21 (7) N M KYANISE Spending pound, sneakily supply means to protect wood from rot (7) /
anag (i.e. supply, as in flexibly) of SNEAKI(L)Y, without (spending) L (pound)
25 (6) I J IDS Vicious junior after Head’s sent down members of school (6) /
SID (Vicious, punk rocker) with head (first letter) sent down to the end
27 (5) F E COGUE Foreign vessel’s getting stick about reversing speed (5) /
C_UE (‘stick’ used in snooker or billiards) around OG (go, or speed, reversing)
28 (4) A B INRO Box arab during riot, losing it occasionally (4) /
IN (during) + RO (occasional letters of RiOt)
29 (5) C G JELLO NY grocer’s dessert is maybe donut after work? (5) /
JELL (gel, begin to work, or come together) + O (donut)
31 (4) H D DEEN Rising poverty row in hard Elizabethan times (4) /
DEEN (din, noise, Spenserian, or Elizabethan) = NEED (poverty) rising

6 comments on “Enigmatic Variations No. 1132: Another Game by Artix”

  1. Great blog, MC_Rapper, and impressive stuff with the animated grid!

    I enjoyed Another Game more than just about any other puzzle I have solved in the past couple of years. My solving experience precisely mirrored yours, in that I was able to postulate the position of the thematic entries strsightaway, got entries in the grid quickly, but then slowed down when I tried to decipher the letter string at the end of the thematic message.

    Great work by Artix – although I suspect that Anand could probably see off Fischer, Spassky and Capablanca with ease, so don’t necessarily agree with the setter’s assessment of their relative abilities!

  2. For myself, I’m sure I would never have been able to crack this without the inspired/ lucky guess at the two unclued players. It just came to me, for some reason, and I was able to build the grid around them. I may have had a little bit of help in deciphering the endgame if it comes to that but it was still a terrific puzzle and the sort of idea that I can barely imagine coming up with, let alone making work. Wow, Artix.

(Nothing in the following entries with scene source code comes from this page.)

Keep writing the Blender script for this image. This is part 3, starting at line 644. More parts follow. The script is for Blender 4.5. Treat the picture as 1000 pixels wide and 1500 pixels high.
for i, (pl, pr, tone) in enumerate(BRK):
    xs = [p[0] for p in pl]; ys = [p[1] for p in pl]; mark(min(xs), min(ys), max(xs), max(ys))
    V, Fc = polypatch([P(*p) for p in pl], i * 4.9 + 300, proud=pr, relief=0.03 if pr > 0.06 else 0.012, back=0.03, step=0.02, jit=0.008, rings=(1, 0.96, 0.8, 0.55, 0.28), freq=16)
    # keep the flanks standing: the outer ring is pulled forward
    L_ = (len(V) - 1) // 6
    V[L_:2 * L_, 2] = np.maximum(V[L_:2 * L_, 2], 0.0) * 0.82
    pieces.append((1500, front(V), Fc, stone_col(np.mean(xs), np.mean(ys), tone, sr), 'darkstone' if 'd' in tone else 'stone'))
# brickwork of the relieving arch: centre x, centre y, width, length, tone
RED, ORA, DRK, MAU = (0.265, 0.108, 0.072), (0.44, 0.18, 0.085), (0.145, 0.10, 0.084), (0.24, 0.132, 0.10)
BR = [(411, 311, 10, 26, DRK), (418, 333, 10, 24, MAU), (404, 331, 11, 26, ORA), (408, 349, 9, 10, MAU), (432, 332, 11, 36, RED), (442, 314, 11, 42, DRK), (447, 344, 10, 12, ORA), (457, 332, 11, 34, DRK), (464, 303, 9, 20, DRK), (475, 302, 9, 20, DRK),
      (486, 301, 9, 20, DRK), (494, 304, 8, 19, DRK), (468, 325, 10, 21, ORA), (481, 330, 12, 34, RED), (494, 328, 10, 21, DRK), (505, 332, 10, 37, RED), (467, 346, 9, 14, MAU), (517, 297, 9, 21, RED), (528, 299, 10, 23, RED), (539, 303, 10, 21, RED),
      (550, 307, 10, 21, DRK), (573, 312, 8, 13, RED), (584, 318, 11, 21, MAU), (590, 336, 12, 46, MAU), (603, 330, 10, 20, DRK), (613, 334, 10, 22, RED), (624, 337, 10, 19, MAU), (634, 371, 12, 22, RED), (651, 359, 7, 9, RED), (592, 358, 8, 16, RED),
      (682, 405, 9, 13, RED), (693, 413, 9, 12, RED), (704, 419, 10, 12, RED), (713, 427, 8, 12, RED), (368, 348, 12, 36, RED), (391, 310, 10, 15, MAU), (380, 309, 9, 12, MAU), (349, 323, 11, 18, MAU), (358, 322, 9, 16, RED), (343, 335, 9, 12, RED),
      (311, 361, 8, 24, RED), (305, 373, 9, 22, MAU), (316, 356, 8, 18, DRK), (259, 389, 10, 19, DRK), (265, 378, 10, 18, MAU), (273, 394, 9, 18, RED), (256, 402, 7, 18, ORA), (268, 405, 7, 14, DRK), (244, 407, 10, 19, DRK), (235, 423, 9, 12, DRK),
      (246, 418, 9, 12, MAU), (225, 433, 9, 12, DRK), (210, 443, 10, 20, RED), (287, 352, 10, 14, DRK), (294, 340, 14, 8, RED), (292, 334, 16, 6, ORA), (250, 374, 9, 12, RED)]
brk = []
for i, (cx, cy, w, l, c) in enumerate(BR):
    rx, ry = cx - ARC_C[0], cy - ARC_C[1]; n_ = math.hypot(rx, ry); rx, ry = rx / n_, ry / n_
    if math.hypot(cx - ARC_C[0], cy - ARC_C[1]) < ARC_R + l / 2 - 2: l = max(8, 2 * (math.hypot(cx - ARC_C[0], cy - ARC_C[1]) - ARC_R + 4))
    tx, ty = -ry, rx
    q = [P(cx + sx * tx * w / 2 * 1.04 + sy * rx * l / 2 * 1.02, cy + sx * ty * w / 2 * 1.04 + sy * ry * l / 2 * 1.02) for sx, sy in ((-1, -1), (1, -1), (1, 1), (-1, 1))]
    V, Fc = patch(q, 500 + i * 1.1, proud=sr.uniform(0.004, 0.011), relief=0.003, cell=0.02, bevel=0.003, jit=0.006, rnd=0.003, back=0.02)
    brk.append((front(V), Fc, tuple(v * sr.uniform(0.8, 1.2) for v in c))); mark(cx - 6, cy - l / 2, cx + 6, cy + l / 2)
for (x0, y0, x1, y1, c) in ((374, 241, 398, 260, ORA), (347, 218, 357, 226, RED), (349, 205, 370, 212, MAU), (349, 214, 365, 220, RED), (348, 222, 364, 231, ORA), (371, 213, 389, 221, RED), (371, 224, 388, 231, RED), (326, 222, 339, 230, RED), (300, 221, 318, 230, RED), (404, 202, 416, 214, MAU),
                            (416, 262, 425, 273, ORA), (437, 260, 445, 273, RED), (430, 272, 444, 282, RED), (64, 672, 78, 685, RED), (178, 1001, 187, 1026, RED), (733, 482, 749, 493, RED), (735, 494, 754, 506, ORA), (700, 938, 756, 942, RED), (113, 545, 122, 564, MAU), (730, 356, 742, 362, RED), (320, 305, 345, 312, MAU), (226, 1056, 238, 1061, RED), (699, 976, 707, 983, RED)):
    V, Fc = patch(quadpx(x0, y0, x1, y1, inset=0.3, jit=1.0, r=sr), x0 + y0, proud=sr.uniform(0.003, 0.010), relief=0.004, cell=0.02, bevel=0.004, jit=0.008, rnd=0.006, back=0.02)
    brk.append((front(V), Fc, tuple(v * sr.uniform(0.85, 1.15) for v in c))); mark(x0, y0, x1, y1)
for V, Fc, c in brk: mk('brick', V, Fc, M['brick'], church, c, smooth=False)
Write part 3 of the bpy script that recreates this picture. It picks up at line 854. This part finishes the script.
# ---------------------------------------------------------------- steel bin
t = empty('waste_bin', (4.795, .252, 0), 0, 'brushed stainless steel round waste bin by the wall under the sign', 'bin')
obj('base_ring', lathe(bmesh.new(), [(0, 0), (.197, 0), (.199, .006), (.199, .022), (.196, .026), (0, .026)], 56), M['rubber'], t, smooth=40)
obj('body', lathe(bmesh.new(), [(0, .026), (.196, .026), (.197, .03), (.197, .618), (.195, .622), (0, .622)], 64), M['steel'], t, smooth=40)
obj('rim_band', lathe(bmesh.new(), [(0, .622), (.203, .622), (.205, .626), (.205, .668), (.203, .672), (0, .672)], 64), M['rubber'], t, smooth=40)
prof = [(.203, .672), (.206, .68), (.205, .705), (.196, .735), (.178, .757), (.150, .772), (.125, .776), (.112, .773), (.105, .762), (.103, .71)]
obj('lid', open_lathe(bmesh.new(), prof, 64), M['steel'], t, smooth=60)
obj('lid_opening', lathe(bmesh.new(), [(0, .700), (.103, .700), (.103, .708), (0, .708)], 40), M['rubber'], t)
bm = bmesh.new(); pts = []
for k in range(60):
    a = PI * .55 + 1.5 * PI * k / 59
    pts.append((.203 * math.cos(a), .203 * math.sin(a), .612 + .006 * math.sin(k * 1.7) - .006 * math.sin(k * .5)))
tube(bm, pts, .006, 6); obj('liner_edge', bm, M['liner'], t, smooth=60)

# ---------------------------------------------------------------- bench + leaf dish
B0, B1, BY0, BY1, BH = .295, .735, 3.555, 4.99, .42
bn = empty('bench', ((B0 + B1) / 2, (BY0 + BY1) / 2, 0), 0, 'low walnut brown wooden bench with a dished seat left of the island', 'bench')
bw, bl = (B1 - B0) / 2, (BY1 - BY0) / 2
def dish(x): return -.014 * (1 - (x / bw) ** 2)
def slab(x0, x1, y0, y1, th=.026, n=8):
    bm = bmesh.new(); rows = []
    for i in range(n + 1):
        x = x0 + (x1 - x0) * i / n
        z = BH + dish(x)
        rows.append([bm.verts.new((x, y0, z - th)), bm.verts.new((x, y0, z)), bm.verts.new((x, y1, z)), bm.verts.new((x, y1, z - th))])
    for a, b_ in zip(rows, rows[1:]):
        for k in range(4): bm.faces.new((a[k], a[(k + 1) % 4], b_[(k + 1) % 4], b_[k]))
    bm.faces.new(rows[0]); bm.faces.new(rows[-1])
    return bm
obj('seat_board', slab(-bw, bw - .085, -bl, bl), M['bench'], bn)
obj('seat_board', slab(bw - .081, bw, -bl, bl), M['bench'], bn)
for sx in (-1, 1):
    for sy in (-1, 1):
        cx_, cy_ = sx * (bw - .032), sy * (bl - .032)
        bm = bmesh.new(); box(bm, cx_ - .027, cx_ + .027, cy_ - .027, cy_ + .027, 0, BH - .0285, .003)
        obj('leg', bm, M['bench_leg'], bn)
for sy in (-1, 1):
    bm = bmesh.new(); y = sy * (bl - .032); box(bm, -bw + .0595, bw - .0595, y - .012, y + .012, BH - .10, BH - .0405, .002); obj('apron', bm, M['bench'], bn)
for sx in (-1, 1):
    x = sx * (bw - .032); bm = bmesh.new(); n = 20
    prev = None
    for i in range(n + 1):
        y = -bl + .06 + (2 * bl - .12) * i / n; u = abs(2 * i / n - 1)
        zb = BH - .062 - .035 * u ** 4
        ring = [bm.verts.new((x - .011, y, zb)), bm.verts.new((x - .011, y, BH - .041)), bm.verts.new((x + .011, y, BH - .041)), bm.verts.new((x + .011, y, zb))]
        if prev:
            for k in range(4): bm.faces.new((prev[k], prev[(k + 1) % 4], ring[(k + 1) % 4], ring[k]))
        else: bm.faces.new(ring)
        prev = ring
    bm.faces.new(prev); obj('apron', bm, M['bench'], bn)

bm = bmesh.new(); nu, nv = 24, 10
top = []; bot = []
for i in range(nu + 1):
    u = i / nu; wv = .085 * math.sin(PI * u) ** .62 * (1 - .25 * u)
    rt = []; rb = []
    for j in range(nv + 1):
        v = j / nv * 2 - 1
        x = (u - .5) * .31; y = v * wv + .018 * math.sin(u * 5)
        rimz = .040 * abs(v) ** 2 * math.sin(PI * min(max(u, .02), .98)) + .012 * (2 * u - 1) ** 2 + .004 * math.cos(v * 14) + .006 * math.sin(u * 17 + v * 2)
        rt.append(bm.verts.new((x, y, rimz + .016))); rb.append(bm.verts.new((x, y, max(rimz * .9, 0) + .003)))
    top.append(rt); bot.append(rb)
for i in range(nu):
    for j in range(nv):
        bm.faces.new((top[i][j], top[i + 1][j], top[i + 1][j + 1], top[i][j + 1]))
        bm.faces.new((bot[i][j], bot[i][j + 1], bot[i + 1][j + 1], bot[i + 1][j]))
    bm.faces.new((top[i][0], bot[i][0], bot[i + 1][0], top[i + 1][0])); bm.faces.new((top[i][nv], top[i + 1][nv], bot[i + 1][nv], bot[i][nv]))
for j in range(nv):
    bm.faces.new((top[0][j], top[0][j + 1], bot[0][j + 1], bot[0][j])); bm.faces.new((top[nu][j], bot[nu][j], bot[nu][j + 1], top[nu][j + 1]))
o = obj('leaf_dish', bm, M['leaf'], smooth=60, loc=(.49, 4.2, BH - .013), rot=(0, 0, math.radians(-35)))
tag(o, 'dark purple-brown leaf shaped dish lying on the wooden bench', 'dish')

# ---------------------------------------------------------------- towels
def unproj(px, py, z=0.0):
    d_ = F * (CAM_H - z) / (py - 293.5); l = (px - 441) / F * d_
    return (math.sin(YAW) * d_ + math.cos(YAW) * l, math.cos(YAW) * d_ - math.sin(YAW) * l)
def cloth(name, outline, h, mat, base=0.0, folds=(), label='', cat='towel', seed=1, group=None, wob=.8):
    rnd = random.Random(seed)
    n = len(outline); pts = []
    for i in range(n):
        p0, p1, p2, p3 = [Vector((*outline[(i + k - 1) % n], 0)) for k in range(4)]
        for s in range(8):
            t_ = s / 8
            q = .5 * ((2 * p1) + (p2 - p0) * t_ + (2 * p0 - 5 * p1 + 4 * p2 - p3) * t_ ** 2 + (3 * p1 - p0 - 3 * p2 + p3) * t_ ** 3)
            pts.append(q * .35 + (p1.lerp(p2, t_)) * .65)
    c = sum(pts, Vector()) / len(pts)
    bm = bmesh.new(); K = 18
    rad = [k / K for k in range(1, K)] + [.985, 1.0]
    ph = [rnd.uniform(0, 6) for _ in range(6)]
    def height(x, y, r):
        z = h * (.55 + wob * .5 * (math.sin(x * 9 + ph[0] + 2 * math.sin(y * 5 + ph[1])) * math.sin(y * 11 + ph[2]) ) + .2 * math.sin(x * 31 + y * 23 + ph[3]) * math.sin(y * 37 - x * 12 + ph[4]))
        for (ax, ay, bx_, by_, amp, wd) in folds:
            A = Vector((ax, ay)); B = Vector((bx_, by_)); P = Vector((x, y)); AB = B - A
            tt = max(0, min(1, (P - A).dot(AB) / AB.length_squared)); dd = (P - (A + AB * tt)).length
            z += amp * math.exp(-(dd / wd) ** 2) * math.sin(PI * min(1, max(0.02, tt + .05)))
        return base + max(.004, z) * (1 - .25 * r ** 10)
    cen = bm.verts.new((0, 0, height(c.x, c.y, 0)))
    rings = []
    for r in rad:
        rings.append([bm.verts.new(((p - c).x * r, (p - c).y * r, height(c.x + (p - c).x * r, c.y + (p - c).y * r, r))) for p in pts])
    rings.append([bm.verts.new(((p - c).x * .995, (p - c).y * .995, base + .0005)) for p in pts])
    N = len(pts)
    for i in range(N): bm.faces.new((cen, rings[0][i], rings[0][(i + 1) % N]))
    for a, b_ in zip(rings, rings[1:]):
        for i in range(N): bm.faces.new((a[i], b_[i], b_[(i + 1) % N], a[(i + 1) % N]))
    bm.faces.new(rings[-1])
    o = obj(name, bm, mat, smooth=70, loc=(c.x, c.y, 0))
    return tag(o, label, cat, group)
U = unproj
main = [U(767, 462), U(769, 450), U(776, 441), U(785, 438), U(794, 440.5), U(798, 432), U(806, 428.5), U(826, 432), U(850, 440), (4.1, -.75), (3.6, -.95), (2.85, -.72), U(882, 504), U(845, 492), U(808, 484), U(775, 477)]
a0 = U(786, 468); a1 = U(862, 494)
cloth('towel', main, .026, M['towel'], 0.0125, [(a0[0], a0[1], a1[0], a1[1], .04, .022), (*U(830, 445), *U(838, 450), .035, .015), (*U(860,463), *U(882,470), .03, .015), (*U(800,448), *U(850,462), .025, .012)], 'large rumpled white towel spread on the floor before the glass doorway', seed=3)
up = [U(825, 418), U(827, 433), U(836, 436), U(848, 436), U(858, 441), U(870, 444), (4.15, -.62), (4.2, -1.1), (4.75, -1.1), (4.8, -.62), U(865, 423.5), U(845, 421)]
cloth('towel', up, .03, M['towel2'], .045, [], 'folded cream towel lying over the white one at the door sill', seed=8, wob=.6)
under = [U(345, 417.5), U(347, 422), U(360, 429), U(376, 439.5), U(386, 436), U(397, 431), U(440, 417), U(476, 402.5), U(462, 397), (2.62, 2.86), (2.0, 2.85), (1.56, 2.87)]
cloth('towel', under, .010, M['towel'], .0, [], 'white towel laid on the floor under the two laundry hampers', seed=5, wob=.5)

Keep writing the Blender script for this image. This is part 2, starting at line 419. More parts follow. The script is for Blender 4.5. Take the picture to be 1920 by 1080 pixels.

  3. This was tough but well worth the effort. I kicked myself for not getting the players earlier as I followed that contest very closely at the time, but I kept on thinking about tennis. I never knew Fischer was interested in sliding block puzzles and something of an expert. I used a spreadsheet to move the blocks around and, being a subscriber, I was able to print out a clean copy for the final version (I don’t like using pencils).

  4. I suppose there’s also been a great deal of thought gone into the construction of the final grid to ensure that other possible chess names don’t appear. In particular he’d have had to avoid Mikhail TAL, whose name almost appears a couple of times! He got absolutely creamed by Fischer in 1972, but still an awesome player, and not the only fairly short name in chess to avoid. Just adds that extra touch of skill in making this puzzle.

  5. Hi mc_rapper, thanks for the name check. I printed the puzzle but didn’t even attempt it. I guessed Fischer and Spassky but that was about all 🙁 I have a tendency to run away from jigsaw type puzzles (except, as you alluded to, when it’s my week to blog.)

    Great job with the animated grid, they are quite satisfying when you have “slogged” 😉 to put them together.